Terminate program early and return list

Question

I have a recursive code and need to terminate it when condition is fullfilled. I am capable of display the list when the condition, but then there are another calls on stack that I don't need to process that doesn't let me to return the list.

Answer 1

A variation of Sylwester's solution:

(define (example n)
  (call-with-current-continuation
   (lambda (return)
     (let loop ([n 0])
       (if (= n 5) ; done
           (return 'the-result)
           (loop (+ n 1)))))))

(example 10)

Using the continuation in this way allows one to use an escape continuation instead of a full continuation with call/ec (if your implementation has escape continuations).

Answer 2

The best way to do it is by using an accumulator. Aborting is then just not recursing.

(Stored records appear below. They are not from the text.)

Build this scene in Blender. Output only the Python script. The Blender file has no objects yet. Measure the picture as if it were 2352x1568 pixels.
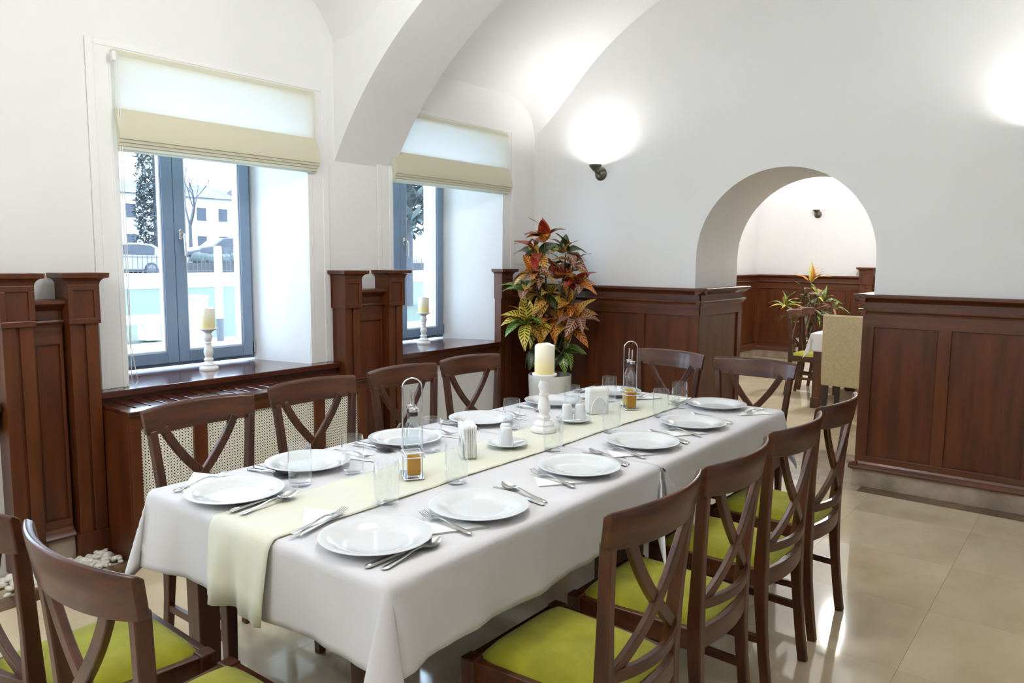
import bpy, bmesh, math, random
from math import sin, cos, pi, sqrt, radians, atan2, hypot
from mathutils import Vector, Matrix, Quaternion
random.seed(11)
S = bpy.context.scene
C = S.collection

# ------------------------------------------------------------------ camera, world, exposure
cd = bpy.data.cameras.new('camera')
cam = bpy.data.objects.new('camera', cd)
C.objects.link(cam)
S.camera = cam
cd.sensor_width = 36.0
cd.lens = 36.0 * 1732.586 / 2352.0
cd.clip_start = 0.02
cd.clip_end = 400
cam.matrix_world = Matrix(((0.62210259, 0.0804598, -0.77879047, 0.0),
                           (-0.78289143, 0.07451016, -0.61768053, 0.0),
                           (0.00832935, 0.99396904, 0.10934425, 1.475),
                           (0, 0, 0, 1)))
W = bpy.data.worlds.new('overcast_sky')
S.world = W
W.use_nodes = True
wn = W.node_tree
bg = wn.nodes['Background']
bg.inputs[0].default_value = (0.63, 0.81, 1.0, 1)
bg.inputs[1].default_value = 9.0
S.view_settings.view_transform = 'Standard'
S.view_settings.look = 'None'
S.view_settings.gamma = 1.0
S.view_settings.use_curve_mapping = False
S.view_settings.exposure = 0.47
cy = S.cycles
cy.use_denoising = True
cy.max_bounces = 12
cy.diffuse_bounces = 6
cy.glossy_bounces = 4
cy.transmission_bounces = 8
cy.transparent_max_bounces = 32
cy.caustics_reflective = False
cy.caustics_refractive = False
cy.sample_clamp_indirect = 6.0
LAMP_COL = (1.0, 0.97, 0.93)


def portal(x, z, w, h, y):
    l = bpy.data.lights.new('window_portal', 'AREA')
    l.shape = 'RECTANGLE'
    l.size = w
    l.size_y = h
    l.cycles.is_portal = True
    o = bpy.data.objects.new('window_portal', l)
    o.location = (x, y, z)
    o.rotation_euler = (radians(-90), 0, 0)   # -Z faces -Y (into the room)
    C.objects.link(o)


for px_, pw_ in ((2.29, 1.1), (4.15, 1.1), (0.43, 1.1), (-1.43, 1.1)):
    portal(px_, 1.62, pw_, 1.75, 4.50)


# ------------------------------------------------------------------ materials
def lin(r, g, b):
    def f(c):
        c /= 255.0
        return c / 12.92 if c <= 0.04045 else ((c + 0.055) / 1.055) ** 2.4
    return (f(r), f(g), f(b), 1.0)


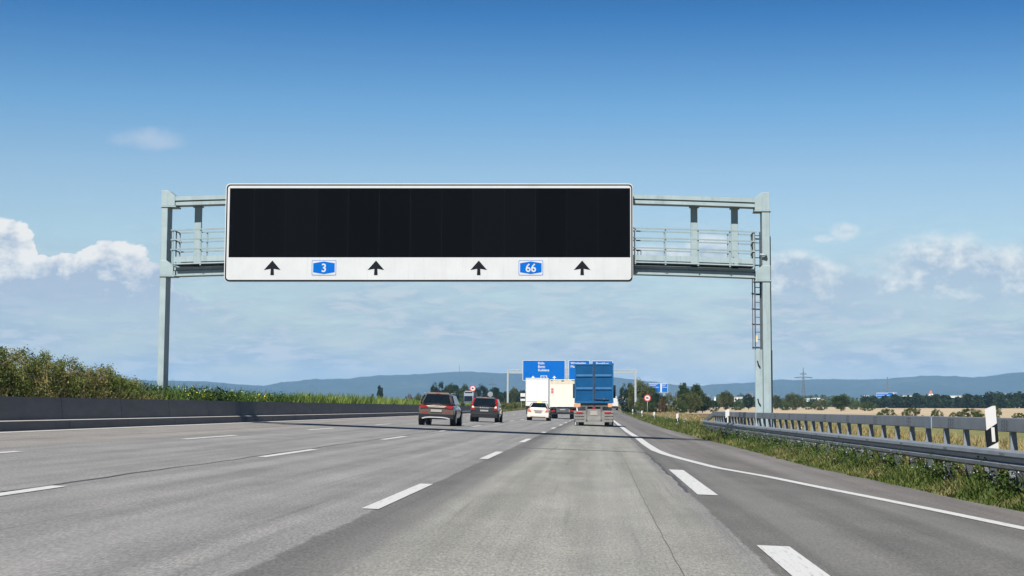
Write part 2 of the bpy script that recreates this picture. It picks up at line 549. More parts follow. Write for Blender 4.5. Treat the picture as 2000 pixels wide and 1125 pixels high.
# ------------------------------------------------------------------ mesh helpers
class MB:
    def __init__(s):
        s.v, s.f = [], []

    def add(s, vs, fs):
        o = len(s.v)
        s.v += [tuple(p) for p in vs]
        s.f += [tuple(i + o for i in f) for f in fs]
        return s

    def box(s, x0, x1, y0, y1, z0, z1):
        return s.add([(x0, y0, z0), (x1, y0, z0), (x1, y1, z0), (x0, y1, z0), (x0, y0, z1), (x1, y0, z1), (x1, y1, z1), (x0, y1, z1)],
                     [(0, 3, 2, 1), (4, 5, 6, 7), (0, 1, 5, 4), (1, 2, 6, 5), (2, 3, 7, 6), (3, 0, 4, 7)])

    def tube(s, a, b, r0, r1=None, n=8, cap=True):
        r1 = r0 if r1 is None else r1
        a, b = Vector(a), Vector(b)
        d = (b - a).normalized()
        u = d.orthogonal().normalized()
        v = d.cross(u)
        vs = []
        for (c, r) in ((a, r0), (b, r1)):
            for i in range(n):
                t = 2 * PI * i / n + PI / n
                vs.append(c + (u * math.cos(t) + v * math.sin(t)) * r)
        fs = [(i, (i + 1) % n, n + (i + 1) % n, n + i) for i in range(n)]
        if cap:
            fs += [tuple(range(n))[::-1], tuple(range(n, 2 * n))]
        return s.add(vs, fs)

    def bar(s, a, b, w, h=None):
        """box bar from a to b, w across, h the other way"""
        h = w if h is None else h
        a, b = Vector(a), Vector(b)
        d = (b - a).normalized()
        up = Vector((0, 0, 1)) if abs(d.z) < 0.9 else Vector((0, 1, 0))
        u = d.cross(up).normalized()
        v = u.cross(d)
        vs = []
        for c in (a, b):
            for (i, j) in ((-1, -1), (1, -1), (1, 1), (-1, 1)):
                vs.append(c + u * (i * w / 2) + v * (j * h / 2))
        return s.add(vs, [(0, 1, 2, 3)[::-1], (4, 5, 6, 7), (0, 1, 5, 4), (1, 2, 6, 5), (2, 3, 7, 6), (3, 0, 4, 7)])

    def prism_y(s, pts, y0, y1):
        """extrude an XZ outline from y0 to y1"""
        n = len(pts)
        vs = [(x, y0, z) for x, z in pts] + [(x, y1, z) for x, z in pts]
        return s.add(vs, [tuple(range(n))[::-1], tuple(range(n, 2 * n))] + [(i, (i + 1) % n, n + (i + 1) % n, n + i) for i in range(n)])

    def prism_x(s, pts, x0, x1):
        n = len(pts)
        vs = [(x0, y, z) for y, z in pts] + [(x1, y, z) for y, z in pts]
        return s.add(vs, [tuple(range(n)), tuple(range(n, 2 * n))[::-1]] + [(i, n + i, n + (i + 1) % n, (i + 1) % n) for i in range(n)])

    def disc_y(s, cx, cz, y0, y1, r, n=28, rin=0.0):
        o = [(cx + r * math.cos(2 * PI * i / n), cz + r * math.sin(2 * PI * i / n)) for i in range(n)]
        if rin <= 0:
            return s.prism_y(o, y0, y1)
        q = [(cx + rin * math.cos(2 * PI * i / n), cz + rin * math.sin(2 * PI * i / n)) for i in range(n)]
        vs = [(x, y0, z) for x, z in o] + [(x, y0, z) for x, z in q] + [(x, y1, z) for x, z in o] + [(x, y1, z) for x, z in q]
        fs = []
        for i in range(n):
            j = (i + 1) % n
            fs += [(i, j, n + j, n + i), (2 * n + i, 2 * n + j, j, i), (3 * n + i, 3 * n + j, 2 * n + j, 2 * n + i), (n + i, n + j, 3 * n + j, 3 * n + i)]
        return s.add(vs, fs)

    def build(s, name, material, parent=None, smooth=False, bevel=0.0, sub=0, fix=True):
        me = bpy.data.meshes.new(name)
        off = Vector((0, 0, 0))
        me.from_pydata(s.v, [], s.f)
        if fix:
            bm = bmesh.new()
            bm.from_mesh(me)
            bmesh.ops.recalc_face_normals(bm, faces=bm.faces)
            bm.to_mesh(me)
            bm.free()
        me.materials.append(material)
        if smooth:
            me.polygons.foreach_set('use_smooth', [True] * len(me.polygons))
        o = bpy.data.objects.new(name, me)
        COL.objects.link(o)
        if parent is not None:
            o.parent = parent
        if bevel:
            b = o.modifiers.new('bevel', 'BEVEL')
            b.width = bevel
            b.segments = 2
            b.limit_method = 'ANGLE'
        if sub:
            q = o.modifiers.new('sub', 'SUBSURF')
            q.levels = q.render_levels = sub
        me.update()
        return o


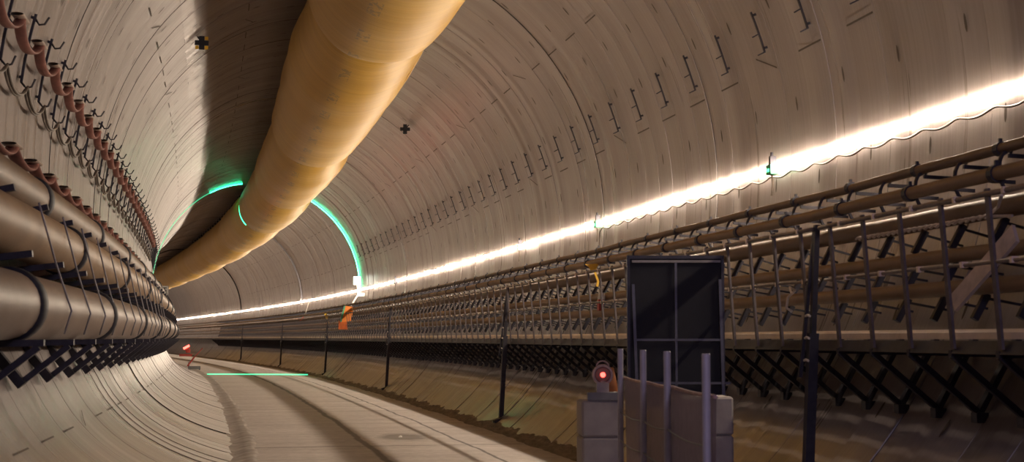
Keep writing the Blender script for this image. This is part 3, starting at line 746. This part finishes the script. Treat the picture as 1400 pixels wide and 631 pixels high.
m = MB(); m.bar((-.10, -.05, .15), (.0, -.05, -.05), .10, .02, (1, 0, 0)); m.bar((0, -.05, 0), (.06, -.05, -.30), .06, .02, (1, 0, 0)); m.build('strap_tail', YELLOW, e)
e = empty('pipe_valve', P(4.66, .815, -.318), head(4.66), 'small red-tagged valve on the middle tan pipe behind the fence', 'valve')
m = MB(); m.lathe([(.05, -.05), (.07, -.03), (.07, .03), (.05, .05)], (0, 0, .06), (1, 0, 0), 14); m.bx(-.03, .03, -.1, .1, .10, .13); m.build('valve_body', WHITEP, e)
m = MB(); m.bx(-.06, .02, -.06, .06, -.16, .02); m.build('red_tag', REDP, e)
e = empty('cable_tie', P(2.93, .80, -.36), head(2.93), 'pale loose tie knotted round the lower tan pipe, right of the board', 'tie')
m = MB(); m.tube([(0, -.0, .10), (-.06, .05, .03), (-.07, .08, -.08), (.0, .1, -.12)], .014, 6); m.tube([(0, 0, .1), (-.09, -.08, .13), (-.1, -.16, .06)], .012, 6); m.build('tie_band', WIRE, e)
# left far: white louvred plate, red lamp, gate
e = empty('louvred_plate', P(12.6, -.80, -.06), head(12.6), 'small white slatted plate at the end of the left pipes', 'plate')
m = MB(); m.bx(-.0, .46, -.02, .02, -.27, -.23); m.bx(.40, .46, -.02, .02, -.27, .27); m.bx(0, .46, -.02, .02, .22, .27)
for i in range(3): m.bx(0.05, .42, -.02, .02, -.13 + i * .12, -.07 + i * .12)
m.build('slats', WHITEP, e); m = MB(); m.bx(-.02, .48, .02, .03, -.28, .28); m.build('back_plate', GREYP, e)
e = empty('red_beacon', P(14.5, -.50, -.53), head(14.5), 'glowing red beacon at the end of the left wall', 'lamp')
m = MB(); m.bar((-.16, 0, -.05), (.12, 0, .10), .12, .10); m.build('beacon_lens', REDL, e)
m = MB(); m.lathe([(.10, -.25), (.12, -.1), (.06, -.04)], (.06, 0, 0), n=14); m.bx(-.35, .25, -.04, .04, -.42, -.30); m.build('beacon_mount', REDP, e)
e = empty('swing_gate', P(16.0, -.40, ZF), head(16), 'dark red gate arm with grey plate at the far left road edge', 'gate')
m = MB(); m.bar((-.16, 0, .20), (.18, 0, .66), .10, .08); m.bar((.15, 0, .62), (.62, 0, 1.15), .04, .04); m.build('gate_arm', REDP, e)
m = MB(); m.bx(-.10, .52, -.05, .05, .04, .20); m.build('grey_plate', GREYP, e)
m = MB(); m.bx(.44, .50, -.04, .04, -.0, .05); m.bx(-.08, -.02, -.04, .04, 0, .05); m.bx(-.12, -.06, -.03, .03, 0, .4); m.build('gate_leg', STEEL, e)
# litter
m = MB(); m.add([(-.03, -.05, 0), (.035, -.03, .0), (.03, .05, .02), (-.025, .045, .012), (0, 0, .03)], [(0, 1, 4), (1, 2, 4), (2, 3, 4), (3, 0, 4), (3, 2, 1, 0)])
tag(m.build('paper_scrap', WHITEP, loc=P(5.0, .197, ZF) + Vector((0, 0, .004))), 'tiny white paper scrap on the muddy patch of the road', 'litter')

# ------------------------------------------------------------------ lights other than the rope
def light(name, typ, loc, energy, c, size=.1, rot=None):
    l = bpy.data.lights.new(name, typ); l.energy = energy; l.color = c
    if typ == 'AREA': l.size = size
    else: l.shadow_soft_size = size
    o = bpy.data.objects.new(name, l); col.objects.link(o); o.location = loc
    if rot: o.rotation_euler = rot
    return o
bl = light('beacon_light', 'SPOT', P(14.2, -.42, -.50), 80, (1, .10, .06), .08)
bl.data.spot_size = math.radians(24); bl.data.spot_blend = 1
bl.rotation_euler = (P(9.6, .76, .62) - P(14.2, -.42, -.50)).to_track_quat('-Z', 'Y').to_euler()
light('laser_glow_fill', 'POINT', P(13.3, .55, -.60), 1.3, (.05, 1, .5), .1)  # added green point light for a soft glow on the lower right wall
light('cool_fill_behind', 'AREA', P(-.6, .2, .2), 200, (.72, .62, 1.0), 1.2, (PI / 2, 0, 0))  # added cool fill behind the camera for the barrier front

w = bpy.data.worlds.new('world'); scn.world = w; w.use_nodes = True
w.node_tree.nodes['Background'].inputs[0].default_value = (.5, .45, .45, 1); w.node_tree.nodes['Background'].inputs[1].default_value = .003

# ------------------------------------------------------------------ camera
cd = bpy.data.cameras.new('camera'); cam = bpy.data.objects.new('camera', cd); col.objects.link(cam)
F = 2000.0; cd.sensor_width = 36; cd.lens = F / 1400 * 36; cd.clip_start = .1; cd.clip_end = 1000
pitch = math.atan2(140.7, F); yaw = .122
cam.location = (U0 * R, 0, (ZC - ZF) * R)
cam.rotation_euler = (PI / 2 + pitch, 0, -yaw)
cd.dof.use_dof = True; cd.dof.focus_distance = 45; cd.dof.aperture_fstop = 4.5
scn.camera = cam
scn.view_settings.view_transform = 'Standard'; scn.view_settings.look = 'None'; scn.view_settings.gamma = 1
scn.view_settings.use_curve_mapping = False; scn.view_settings.exposure = 0.0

(define (copy-unless-contains-5 lst)
  (define (helper lst acc)
    (cond
      ((null? lst) (reverse acc))
      ((equal? (car lst) 5) #f) 
      (else (helper (cdr lst) (cons (car lst) acc)))))
  (helper lst '()))

If you are recursing with a continuation and that is the optimum way of doing it, then call-with-current-continuation can give you a way to abort waiting continuations and choose what to return.

(define (copy-unless-contains-5 lst)
  (call-with-current-continuation
   (lambda (abort)
     (define (helper lst)
       (cond
         ((null? lst) '())
         ((equal? (car lst) 5) (abort #f)) 
         (else (cons (car lst) (helper (cdr lst))))))
     (helper lst))))

Needless to say this last version is overly complicated. Both work the same:

(copy-unless-contains-5 '(1 2 3 4))   ; ==> (1 2 3 4)
(copy-unless-contains-5 '(1 2 5 3 4)) ; ==> #f